Sharing, the cornerstone concept of kindergarten, is a maddening proposition that nearly drove King Solomon to slice a baby in half. Thankfully, researchers have developed a new method for ensuring greater satisfaction among sharers.

When modeling the nuances of fair division, scientists prefer cutting cakes to infants. The classic model is the "you cut, I choose" method: If two people are splitting a cake, one cuts it into two pieces and the other chooses which piece he wants. The person cutting the cake has an incentive to cut the fairest possible way--in half--so that he can still be satisfied with what is left for him. "You cut, I choose" is then free of envy, because each person is served an equivalent piece of cake. But it does not satisfy the property of equitability, wherein each person values their piece of cake as much their counterpart. Imagine two people are sharing a pizza that is covered half in pepperoni and half in anchovies. If one person hates anchovies, there are several possible scenarios in which one diner will be happier than the other.

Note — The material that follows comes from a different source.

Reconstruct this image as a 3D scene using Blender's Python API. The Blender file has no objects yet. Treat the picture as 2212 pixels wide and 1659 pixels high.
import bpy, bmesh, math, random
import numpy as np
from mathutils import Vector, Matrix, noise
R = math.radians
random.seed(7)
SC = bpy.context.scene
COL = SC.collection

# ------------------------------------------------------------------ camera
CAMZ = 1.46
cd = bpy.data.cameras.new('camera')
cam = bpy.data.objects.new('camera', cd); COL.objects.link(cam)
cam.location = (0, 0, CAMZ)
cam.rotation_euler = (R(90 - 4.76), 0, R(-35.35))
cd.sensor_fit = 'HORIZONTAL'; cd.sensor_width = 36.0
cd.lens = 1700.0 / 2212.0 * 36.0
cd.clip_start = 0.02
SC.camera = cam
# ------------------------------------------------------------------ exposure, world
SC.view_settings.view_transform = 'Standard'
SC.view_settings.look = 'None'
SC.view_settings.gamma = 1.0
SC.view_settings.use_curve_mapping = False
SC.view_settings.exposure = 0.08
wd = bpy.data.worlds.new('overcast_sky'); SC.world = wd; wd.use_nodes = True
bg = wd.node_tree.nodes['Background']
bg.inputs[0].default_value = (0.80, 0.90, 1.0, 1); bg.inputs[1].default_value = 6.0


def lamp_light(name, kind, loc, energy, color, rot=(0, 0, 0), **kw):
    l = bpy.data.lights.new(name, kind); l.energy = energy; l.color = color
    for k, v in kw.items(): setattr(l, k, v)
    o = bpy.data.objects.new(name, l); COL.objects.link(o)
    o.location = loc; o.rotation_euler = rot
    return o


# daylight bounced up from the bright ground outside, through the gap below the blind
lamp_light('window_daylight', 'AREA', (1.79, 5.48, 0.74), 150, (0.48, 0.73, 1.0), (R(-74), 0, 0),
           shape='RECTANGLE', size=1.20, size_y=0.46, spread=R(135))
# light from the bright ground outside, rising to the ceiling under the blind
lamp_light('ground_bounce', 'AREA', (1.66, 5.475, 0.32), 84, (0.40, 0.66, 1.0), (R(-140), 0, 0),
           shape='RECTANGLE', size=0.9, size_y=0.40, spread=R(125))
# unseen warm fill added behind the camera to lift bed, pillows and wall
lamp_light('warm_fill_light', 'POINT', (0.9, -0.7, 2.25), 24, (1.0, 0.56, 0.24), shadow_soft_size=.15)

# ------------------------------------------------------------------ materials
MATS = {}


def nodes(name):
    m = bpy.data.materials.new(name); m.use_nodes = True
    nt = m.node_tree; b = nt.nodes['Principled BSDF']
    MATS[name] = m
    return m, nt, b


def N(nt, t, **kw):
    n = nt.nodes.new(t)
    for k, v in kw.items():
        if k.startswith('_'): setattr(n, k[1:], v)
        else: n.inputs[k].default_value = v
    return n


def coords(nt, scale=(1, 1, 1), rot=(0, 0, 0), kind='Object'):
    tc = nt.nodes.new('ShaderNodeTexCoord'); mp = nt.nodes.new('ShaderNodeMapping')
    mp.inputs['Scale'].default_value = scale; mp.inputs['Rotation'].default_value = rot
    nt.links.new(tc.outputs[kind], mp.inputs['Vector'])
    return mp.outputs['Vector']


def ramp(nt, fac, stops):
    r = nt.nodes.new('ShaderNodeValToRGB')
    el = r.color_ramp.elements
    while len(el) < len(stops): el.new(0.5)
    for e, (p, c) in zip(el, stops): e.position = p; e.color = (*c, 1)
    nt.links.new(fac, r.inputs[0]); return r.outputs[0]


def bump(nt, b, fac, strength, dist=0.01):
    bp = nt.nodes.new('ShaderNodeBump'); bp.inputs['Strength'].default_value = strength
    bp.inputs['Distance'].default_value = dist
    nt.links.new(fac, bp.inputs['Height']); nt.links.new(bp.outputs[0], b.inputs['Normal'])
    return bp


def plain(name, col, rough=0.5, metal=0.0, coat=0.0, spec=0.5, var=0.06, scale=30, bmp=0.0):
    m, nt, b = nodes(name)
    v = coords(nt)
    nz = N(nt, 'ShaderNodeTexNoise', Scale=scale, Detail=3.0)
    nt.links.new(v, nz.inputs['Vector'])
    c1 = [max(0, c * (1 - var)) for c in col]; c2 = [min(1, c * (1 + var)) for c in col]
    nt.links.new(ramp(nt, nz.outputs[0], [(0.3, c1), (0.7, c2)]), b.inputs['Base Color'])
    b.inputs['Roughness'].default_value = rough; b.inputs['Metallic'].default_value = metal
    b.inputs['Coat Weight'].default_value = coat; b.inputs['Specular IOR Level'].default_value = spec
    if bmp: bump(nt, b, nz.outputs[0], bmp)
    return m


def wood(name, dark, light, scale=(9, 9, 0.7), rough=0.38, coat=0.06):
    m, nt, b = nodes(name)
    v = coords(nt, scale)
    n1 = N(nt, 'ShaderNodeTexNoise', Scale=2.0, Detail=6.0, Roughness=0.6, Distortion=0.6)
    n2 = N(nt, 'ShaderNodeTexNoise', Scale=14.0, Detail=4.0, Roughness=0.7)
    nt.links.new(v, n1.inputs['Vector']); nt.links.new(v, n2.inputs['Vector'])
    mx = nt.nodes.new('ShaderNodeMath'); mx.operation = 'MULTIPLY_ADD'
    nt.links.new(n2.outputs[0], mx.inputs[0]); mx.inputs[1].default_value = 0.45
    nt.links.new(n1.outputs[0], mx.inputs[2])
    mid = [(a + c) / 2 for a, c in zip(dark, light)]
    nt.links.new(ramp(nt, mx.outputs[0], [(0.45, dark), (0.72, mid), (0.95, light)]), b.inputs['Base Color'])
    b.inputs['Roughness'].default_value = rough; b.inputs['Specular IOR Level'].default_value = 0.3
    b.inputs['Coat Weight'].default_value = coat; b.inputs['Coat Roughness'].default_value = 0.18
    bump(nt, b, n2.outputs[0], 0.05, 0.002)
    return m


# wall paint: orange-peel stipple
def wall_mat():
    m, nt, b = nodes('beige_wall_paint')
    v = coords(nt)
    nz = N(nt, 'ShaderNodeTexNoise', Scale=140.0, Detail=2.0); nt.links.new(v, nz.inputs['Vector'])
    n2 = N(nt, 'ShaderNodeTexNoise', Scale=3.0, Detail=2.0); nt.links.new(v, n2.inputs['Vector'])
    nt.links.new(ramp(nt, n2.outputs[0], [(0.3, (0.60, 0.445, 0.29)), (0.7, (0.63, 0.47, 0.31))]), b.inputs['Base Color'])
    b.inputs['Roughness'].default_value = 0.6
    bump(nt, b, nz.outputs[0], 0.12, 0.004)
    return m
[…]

In the current issue of the Notices of the American Mathematical Society, New York University political scientist Steven J. Brams, Montclair State University mathematician Michael A. Jones and Austrian economist Christian Klamler of the University of Graz outline a new manner of division, called surplus procedure (SP), which partially solves the shortcoming. Rather than dividing the cake so both sharers get an equal quantity, they aim for an equal quality: Each person, A and B, submits to a referee a valuation of his or her ideal piece of cake. Then the cake is cut in a mathematically determined way so that both valuations are partially satisfied, and each eater gets more than half of what they asked for. "Because both A and B receive at least 50 percent of their valuations under SP, the resulting division is not only proportionally equitable but also envy free," the researchers write.

They extended their method to three-person (or more) scenarios, calling this version equitability procedure, or EP. Performed similarly to SP, EP aims to divide the cake so that each person gets more than a third of what they want. (In the case of four people, each would get at least one fourth of their valuation; for five people, they would get at least one fifth.) While SP reconciles envy and equitability, the team admits that in EP, both of these properties are not always satisfied among three or more people. These new cutting methods, however, are "strategy proof," meaning that one player will not be able to manipulate the system by misrepresenting their valuation. This is because each person is trying to maximize their value and they are risk-averse--that is, they won't try to game the system if it means they could get a less valuable piece.

Besides operating in the slightly more complicated realm of pizza, the results are applicable to situations that involve the division of land, too. SP may one day be useful to India and Pakistan in determining how to divvy up Kashmir; EP could help the Shia, Sunnis and Kurds partition Iraq. Although these procedures may not be directly applicable to all sharing problems, "the reasoning that goes into fair-division algorithms is valuable," Brams says. "It shows how mathematics can contribute to making dispute resolution more rigorous and precise."